Co inspiruje Tomasza Jopka do pisania muzyki i czy chciałby nadal poruszać w niej tematy związane z problemami środowiska medycznego? Jak znaleźć czas na swoją pasję? I jak pogodzić te pozornie dwa różne światy, które jednak mają ze sobą trochę wspólnego, bo praca zespołowa to coś, co przydaje się zarówno w muzyce, jak i w medycynie?
Zapraszam na rozmowę z Tomaszem Jopkiem, ortopedą i współzałożycielem rock-metalowego zespołu Satori.
Jak zaczęła się Twoja przygoda z muzyką?
Przygoda z muzyką zaczęła się jeszcze na długo zanim poszedłem na studia. Za czasów licealnych prawie każdy tworzył jakiś zespół, nie byłem wyjątkiem – udało mi się założyć swoją pierwszą grupę i porwało mnie to totalnie. Oczywiście, ludzie się przez lata zmieniają, tamten zespół już dawno nie istnieje. Dla mnie w graniu chodzi nie tylko o tworzenie samego materiału, ale też o poznawanie nowych ludzi, o interakcje. Studia medyczne, mimo swojej czasochłonności, nie przeszkodziły mi w realizowaniu muzycznej pasji – chociaż faktycznie nie zostawiają one zbyt wiele przestrzeni na dodatkowe aktywności. Ja zawsze mówię, że im ktoś ma mniej czasu, tym lepiej musi się zorganizować. Wtedy można działać.
Muzyka faktycznie towarzyszyła mi od zawsze, natomiast de facto od liceum można powiedzieć, że stała się pasją, którą zacząłem realizować na poważnie i wiedziałem, że chciałbym ją kontynuować w dorosłym życiu. O dziwo, udało się – bo to wcale nie jest takie łatwe, utrzymać w ryzach cały zespół, w którym spotykają się ludzie, pracujący tak samo jak ja i poświęcający swój wolny czas. W tej chwili właśnie zakończyliśmy kolejną próbę, mimo różnych obowiązków udaje nam się zebrać razem i cieszyć się muzyką.
Czy mógłbyś opowiedzieć, jakie były okoliczności powstania zespołu Satori?
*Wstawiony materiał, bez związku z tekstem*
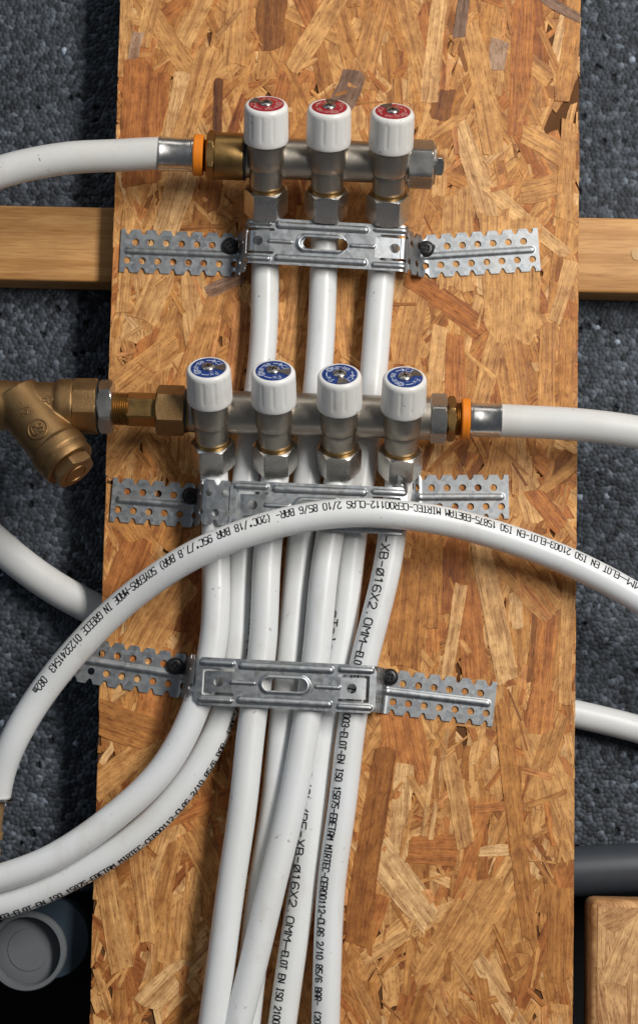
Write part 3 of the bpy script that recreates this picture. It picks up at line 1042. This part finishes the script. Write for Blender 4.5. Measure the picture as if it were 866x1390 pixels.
for (ax_, ay), (bx, by), rot, nm in (((361, 290), (361.5, 141), 2.6, 'left'), ((443, 292), (447, 145), 1.4, 'middle'), ((525, 297), (533, 151), 2.0, 'right')):
    A, B = P(ax_, ay, NUT_D), P(bx, by, TOP_D)
    up_axes.append((A, valve(A, B, upman, M_RED, rot, True, 'white handle with a red dial')))
# --- lower manifold (blue dials)
h0, h1 = (232, 557), (593, 568)
lowman = thing('pipe_manifold', P(415, 640, NUT_D), 'lower nickel manifold with four white handles and blue dials', 'manifold')
xlathe(h0, h1, BAR_D, [(256, 10.6), (258, 11.6), (262, 11.9), (584, 11.9), (586, 10)], M_NICK, 'bar', lowman)
xlathe(h0, h1, BAR_D, [(251, 11), (252, 12.2), (255, 12.2), (255.5, 11)], M_RUBBER, 'gasket', lowman)
xlathe(h0, h1, BAR_D, [(254.5, 10), (255, 11.8), (258, 11.8), (258.4, 10)], M_BRASS, 'brass_ring', lowman)
xhex(h0, h1, BAR_D, 213, 252, 14.4, M_BRASSC, 'brass_hex', lowman, rot=.5)
xhex(h0, h1, BAR_D, 174, 214, 9.6, M_BRASS, 'brass_nipple', lowman, rot=.5, ch=0)
thr = []
for k in range(9):
    x = 150 + k * 3.0
    thr += [(x, 8.6), (x + 1.5, 9.3)]
xlathe(h0, h1, BAR_D, [(140, 8.6)] + thr + [(177, 8.4)], M_BRASS, 'threaded_neck', lowman, smooth=10)
xhex(h0, h1, BAR_D, 583, 606, 14.2, M_NUT, 'end_nut', lowman, rot=.28)
xhex(h0, h1, BAR_D, 606, 618, 12.9, M_BRASS, 'brass_hex', lowman, rot=.34)
xlathe(h0, h1, BAR_D, [(617, 8.6), (618.5, 9.4), (619.6, 8.8), (621, 9.4), (622, 8.8), (623.2, 9.4), (626, 8.6)], M_BRASS, 'brass_neck', lowman)
low_axes = []
for (ax_, ay), (bx, by), rot in (((290, 630), (283, 499), .0), ((374, 634), (371, 503), -.18), ((460, 638), (461, 508), -1.35), ((542, 641), (549.5, 512), .55)):
    A, B = P(ax_, ay, NUT_D), P(bx, by, TOP_D)
    low_axes.append((A, valve(A, B, lowman, M_BLUE, rot, False, 'white handle with a blue dial')))

# --- thick supply pipes with press sleeves
def sleeve_parts(p0, p1, x_in, x_out, x_or0, x_or1, root):
    s = 1 if x_out > x_in else -1
    prof = [(x_in, 9.2), (x_in + s * .6, 9.8), (x_in + s * 3, 9.9), (x_in + s * 4.5, 9.45), (x_in + s * 12, 9.45), (x_in + s * 14, 9.3), (x_in + s * 26, 9.3), (x_in + s * 28, 9.45),
            (x_out - s * 5, 9.45), (x_out - s * 3, 9.9), (x_out - s * .8, 9.9), (x_out, 9.2)]
    if s < 0: prof = prof[::-1]
    xlathe(p0, p1, BAR_D, prof, M_STEEL, 'press_sleeve', root)
    a, b = sorted((x_or0, x_or1))
    xlathe(p0, p1, BAR_D, [(a, 9), (a + .4, 11.1), (a + 2, 11.6), (b - 2, 11.6), (b - .4, 11.1), (b, 9)], M_ORANGE, 'orange_ring', root)


ups = thing('supply_pipe', P(216, 211, BAR_D), 'thick white pipe with orange ring entering the upper manifold from the left', 'pipe')
y212 = lambda px: 212 + (px - 305) * 11 / 268
pts = [P(262, y212(262), BAR_D), P(216, y212(216), BAR_D), P(160, 211, BAR_D), P(100, 214, BAR_D + 1), P(50, 221.5, BAR_D + 2), P(0, 234, BAR_D + 3), P(-60, 258, BAR_D + 4)]
tube_mesh(Path(pts), 9.1).obj('tube', M_PIPE_B, ups)
sleeve_parts(g0, g1, 264, 216, 263, 277, ups)
lows = thing('supply_pipe', P(680, 571, BAR_D), 'thick white pipe with orange ring leaving the lower manifold to the right', 'pipe')
y557 = lambda px: 557 + (px - 232) * 11 / 361
pts = [P(640, y557(640), BAR_D), P(680, y557(680), BAR_D), P(730, 573, BAR_D), P(785, 576.5, BAR_D + 1), P(866, 587, BAR_D + 2), P(960, 606, BAR_D + 3)]
tube_mesh(Path(pts), 9.1).obj('tube', M_PIPE_B, lows)
sleeve_parts(h0, h1, 637, 680, 625, 637, lows)

# --- brass strainer at the far left
strn = thing('brass_strainer', P(30, 560, BAR_D), 'cast brass Y-shaped strainer valve at the left end of the lower manifold', 'valve')
body = MB()
sa, sb = P(-60, 549.5, BAR_D), P(120, 551.5, BAR_D)
sax = nrm(sb - sa)
def sz(px): return (P(px, 550, BAR_D) - sa) @ sax / MM
lathe(sa, sax, [(sz(-60), 14.2), (sz(-22), 15.4), (sz(-18), 14.4), (sz(40), 13.2), (sz(76), 13.2), (sz(80), 14.6), (sz(84), 15.0), (sz(101), 15.0), (sz(103), 14.4)], 64, mb=body)
br0, br1 = P(22, 540, BAR_D), P(96, 632, BAR_D + 11)
bax = nrm(br1 - br0)
BL_ = np.linalg.norm(br1 - br0) / MM
lathe(br0, bax, [(0, 14.6), (BL_ - 22, 14.4), (BL_ - 14.5, 14.4), (BL_ - 13.5, 15.8), (BL_ - 7, 15.8), (BL_ - 6, 14.8), (BL_ - 5, 14.6)], 64, mb=body)
bo = body.obj('body', M_BRASSC, strn, smooth=50)
md = bo.modifiers.new('fuse', 'REMESH'); md.mode = 'VOXEL'; md.voxel_size = .0006; md.use_smooth_shade = True
ms = bo.modifiers.new('soften', 'SMOOTH'); ms.factor = .5; ms.iterations = 5
hexnut(sa, sax, sz(101), sz(134), 16.0, rot=.45, ch=1, sides=8).obj('hex_end', M_BRASSC, strn, smooth=20)
hexnut(sa, sax, sz(135), sz(155), 15.4, rot=.50, ch=1).obj('lock_nut', M_NUT, strn, smooth=20)
xlathe((0, 550), (120, 551.5), BAR_D, [(133.2, 11), (133.4, 14.6), (135.4, 14.6), (135.6, 11)], M_RUBBER, 'gasket', strn)
lathe(br0, bax, [(BL_ - 5.6, 11), (BL_ - 5.4, 15.0), (BL_ - 1.5, 15.2), (BL_ - .5, 14.6), (BL_ - .3, 10)], 64).obj('cap_flange', M_BRASSC, strn)
hexnut(br0, bax, BL_ - .6, BL_ + 6.0, 12.4, rot=.2, ch=1).obj('cap_hex', M_BRASSC, strn, smooth=20)
capm = MB()
cX, cY, cZ = frame(bax)
lathe(br0, bax, [(BL_ + 5.7, 7.2), (BL_ + 6.5, 7.0), (BL_ + 6.5, 5.8), (BL_ + 5.8, 5.6)], 40, mb=capm, caps=False)
capm.obj('cap_ring', M_BRASSC, strn)


def emboss(polys, center_px, depth_guess, origin, axis, r0, scale, rot, name, w=.75):
    """raised cast marks on a round body: tubes following polylines laid on the surface around an axis"""
    mb = MB()
    X, Y, Z = frame(axis, (0, -1, 0))
    # find z, angle of the pixel on the cylinder
    best = None
    ctr = P(*center_px, depth_guess)
    rel = ctr - origin
    zc = rel @ Z
    yv = rel @ Y
    th0 = math.asin(max(-1, min(1, yv / (r0 * MM))))
    for pl in polys:
        pts3 = []
        for u, v in pl:
            a, b = u * scale, v * scale
            a, b = a * math.cos(rot) - b * math.sin(rot), a * math.sin(rot) + b * math.cos(rot)
            # image right / up in the tangent plane
            nrm_ = math.cos(th0) * X + math.sin(th0) * Y
            tang = -math.sin(th0) * X + math.cos(th0) * Y
            rt = np.array([1.0, 0, 0]); upv = np.array([0, 0, 1.0])
            w3 = a * rt + b * upv
            dz, dt = w3 @ Z, w3 @ tang
            th = th0 + dt / r0
            pts3.append(origin + zc * Z + MM * dz * Z + r0 * MM * (math.cos(th) * X + math.sin(th) * Y))
        pp = Path.__new__(Path)
        dense = []
        for q0, q1 in zip(pts3, pts3[1:]):
            for t in np.linspace(0, 1, 4, endpoint=False): dense.append(q0 + (q1 - q0) * t)
        dense.append(pts3[-1])
        pp.c = np.array(dense)
        T = np.gradient(pp.c, axis=0)
        pp.t = T / np.linalg.norm(T, axis=1)[:, None]
        tube_mesh(pp, w / 2, 8, mb)
    return mb.obj(name, M_BRASSC, strn, smooth=60)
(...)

O, to było dawno, dawno temu! (śmiech) Jeszcze mój przyjaciel – Piotr Stronka, klawiszowiec, namawiał mnie, żebyśmy założyli wspólnie kapele. Można powiedzieć, że Satori zrodziło się z takich przyjacielskich relacji – zaczęliśmy tworzyć muzykę i jednocześnie szukać kogoś, kto by do nas dołączył. To było ponad dziesięć lat temu! Dość szybko udało nam się znaleźć drugiego gitarzystę prowadzącego – Charliego. Tak to się zaczęło i trwa do tej pory. Kluczowe w takich momentach jest znalezienie dobrych kumpli, z którymi można grać. Zespół to nie tylko muzyka, to również, a może przede wszystkim – ludzie, trzeba złapać nić porozumienia. Musi w tym być chemia. Dzięki temu, że w Satori dobrze się docieramy i możemy rozmawiać ze sobą także na pozamuzyczne tematy, zespół trwa tak długo – nie oszukujmy się, gramy muzykę w jakimś sensie uznawaną za niszową, chociaż ostatnio staliśmy się znacznie bardziej rozpoznawalni. Zobaczymy, czy ta fala rozpoznawalności będzie trwać.
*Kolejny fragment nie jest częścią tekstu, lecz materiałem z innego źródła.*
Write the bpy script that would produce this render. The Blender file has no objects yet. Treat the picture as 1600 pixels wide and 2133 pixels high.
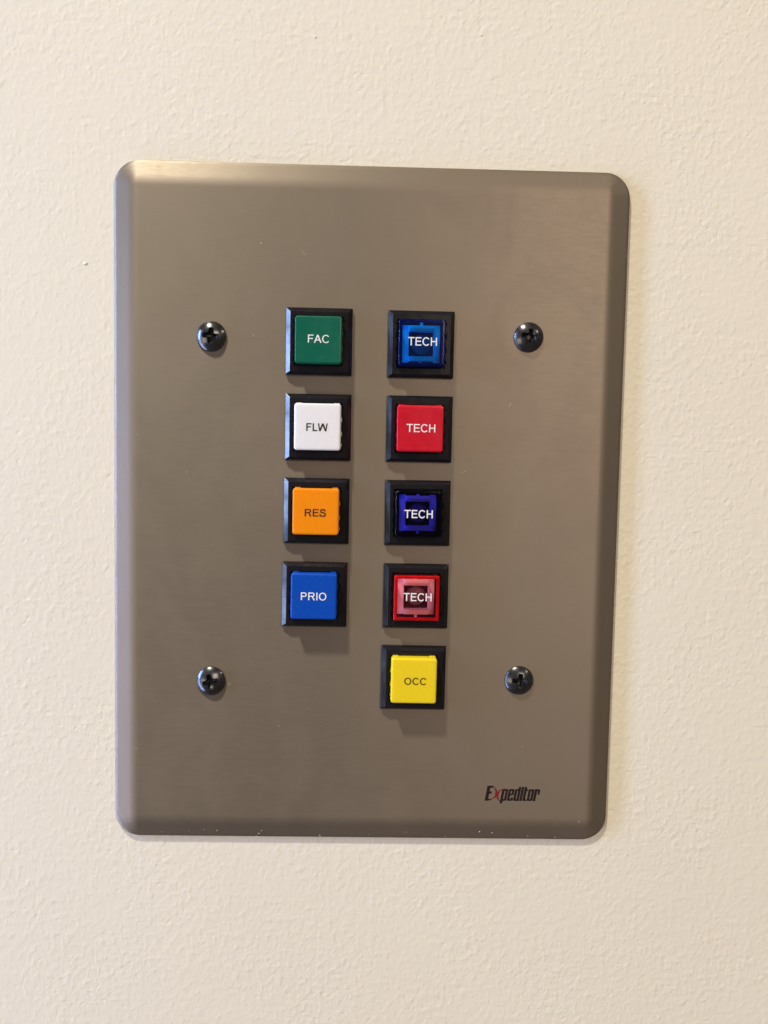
import bpy, bmesh, math, random
from mathutils import Vector, Matrix

random.seed(7)
S = 0.001                      # everything below is written in millimetres
scn = bpy.context.scene
col = scn.collection
PI = math.pi

# ------------------------------------------------------------------ camera
cam = bpy.data.cameras.new("camera")
cam.sensor_fit = 'VERTICAL'
cam.sensor_height = 24.0
cam.lens = 24.0 * 1787.0 / 2133.0
cam.clip_start = 0.01
cam.clip_end = 50.0
cam_o = bpy.data.objects.new("camera", cam)
col.objects.link(cam_o)
R3 = Matrix(((0.999573, -0.01815, -0.022903),
             (-0.02155, 0.071524, -0.997206),
             (0.019738, 0.997274, 0.071103)))
cam_o.matrix_world = Matrix.Translation((-0.00097, -0.23987, 0.016865)) @ R3.to_4x4()
scn.camera = cam_o

# ------------------------------------------------------------------ light
world = bpy.data.worlds.new("World")
scn.world = world
world.use_nodes = True
bg = world.node_tree.nodes["Background"]
bg.inputs[0].default_value = (1.0, 0.80, 0.64, 1)
bg.inputs[1].default_value = 0.085


def area(name, loc, target, size, power, color, shape='RECTANGLE', size_y=None):
    l = bpy.data.lights.new(name, 'AREA')
    l.shape = shape
    l.size = size
    if size_y:
        l.size_y = size_y
    l.energy = power
    l.color = color
    o = bpy.data.objects.new(name, l)
    col.objects.link(o)
    o.location = loc
    d = Vector(target) - Vector(loc)
    o.rotation_euler = d.to_track_quat('-Z', 'Y').to_euler()
    return o


# warm ceiling lamp, up and slightly to the left: the hard shadows below the buttons
area("ceiling_lamp", (-1.20, -1.52, 3.50), (0, 0, 0), 0.26, 146, (1.0, 0.94, 0.76), 'DISK')
# cool daylight from a window far to the left, grazing the wall
area("window_light", (-0.90, -0.235, 0.19), (0, 0, 0.0), 0.088, 8.0, (0.38, 0.55, 1.0), 'RECTANGLE', 0.55)
area("window_light_low", (-0.90, -0.235, -0.56), (0, 0, -0.05), 0.088, 6.5, (0.46, 0.58, 1.0), 'RECTANGLE', 0.92)
# second, more distant ceiling lamp to the right
area("far_ceiling_lamp", (1.9, -1.15, 1.35), (0, 0, 0), 0.10, 3.5, (1.0, 0.93, 0.80), 'DISK')
# warm light coming back from the lit room behind the viewer
area("room_bounce", (0.78, -2.25, 0.82), (0, 0, 0.0), 1.0, 22, (1.0, 0.82, 0.65), 'RECTANGLE', 1.1)
# weaker warm light coming back from the floor and side wall at the left
area("floor_bounce", (-1.60, -1.50, -0.50), (0, 0, -0.05), 0.9, 8.0, (1.0, 0.83, 0.66), 'RECTANGLE', 0.9)

scn.view_settings.view_transform = 'Standard'
scn.view_settings.look = 'None'
scn.view_settings.exposure = -0.02
scn.view_settings.gamma = 1.0


# ------------------------------------------------------------------ materials
def new_mat(name):
    m = bpy.data.materials.new(name)
    m.use_nodes = True
    nt = m.node_tree
    b = nt.nodes["Principled BSDF"]
    return m, nt, b


def node(nt, kind, **kw):
    n = nt.nodes.new(kind)
    for k, v in kw.items():
        setattr(n, k, v)
    return n


def noise(nt, vec, scale, detail=2.0, rough=0.5, dist=0.0):
    n = node(nt, 'ShaderNodeTexNoise')
    n.inputs['Scale'].default_value = scale
    n.inputs['Detail'].default_value = detail
    n.inputs['Roughness'].default_value = rough
    n.inputs['Distortion'].default_value = dist
    nt.links.new(vec, n.inputs['Vector'])
    return n.outputs[0]


def math_n(nt, op, a, b=None, clamp=False):
    n = node(nt, 'ShaderNodeMath', operation=op, use_clamp=clamp)
    for i, v in enumerate((a, b)):
        if v is None:
            continue
        if isinstance(v, (int, float)):
            n.inputs[i].default_value = v
        else:
            nt.links.new(v, n.inputs[i])
    return n.outputs[0]


def ramp(nt, fac, lo, hi, c0, c1):
    n = node(nt, 'ShaderNodeMapRange', data_type='FLOAT')
    n.inputs[1].default_value = lo
    n.inputs[2].default_value = hi
    n.inputs[3].default_value = c0
    n.inputs[4].default_value = c1
    nt.links.new(fac, n.inputs[0])
    return n.outputs[0]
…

A czy w zespole, który jest jednocześnie paczką przyjaciół, zdarzają się konflikty? Praca nad nowym materiałem zwykle przebiega u Was pokojowo czy lecą iskry?
Iskrzy cały czas! To jest po prostu wojna. Właściwie nie ma momentu, żeby cokolwiek przebiegało pokojowo, ale ta nieustanna walka musi nas zaprowadzić na wspólną metę – stworzenie nowego materiału. Drogi do tego celu, który każdy z nas obiera, są jednak różne. Oczywiście, udaje nam się dogadać, wypracować artystyczny kompromis, ale proces powstawania naszej muzyki jest zdecydowanie bardzo burzliwy – wióry lecą. Bez tego zresztą chyba nie byłoby tego pazura, a gramy z mocnym, rockowym uderzeniem. W muzyce znajduje ujście cała złość, nawet w pewnym sensie agresja wobec tego, co nas otacza, niezgoda na to wszystko, co nas mierzi i uwiera. To nie tylko sposób na spędzenie wolnego czasu, ale i na pozbycie się codziennych problemów – i okazało się, że to jest metoda na zdrowe relacje nie tylko w samym zespole, ale w ogóle w życiu. Nikt z nas nie jest niezadowolony ze swojego codziennego funkcjonowania. Myślę, że dzięki graniu w Satori jestem w jakimś sensie lepszym lekarzem. Bycie muzykiem pozwala mi oderwać się od codzienności, w pracy jestem zresetowany i gotowy do działania od samego rana. Taka próba, jaką przed chwilą zakończyliśmy, to masa pozytywnych emocji, okazja do wyrzucenia z siebie nagromadzonych w ciągu dnia frustracji. Jutro rano wiem, że będę miał “zerowe konto”, mogę zacząć dzień z czystą kartą, dobrym nastrojem.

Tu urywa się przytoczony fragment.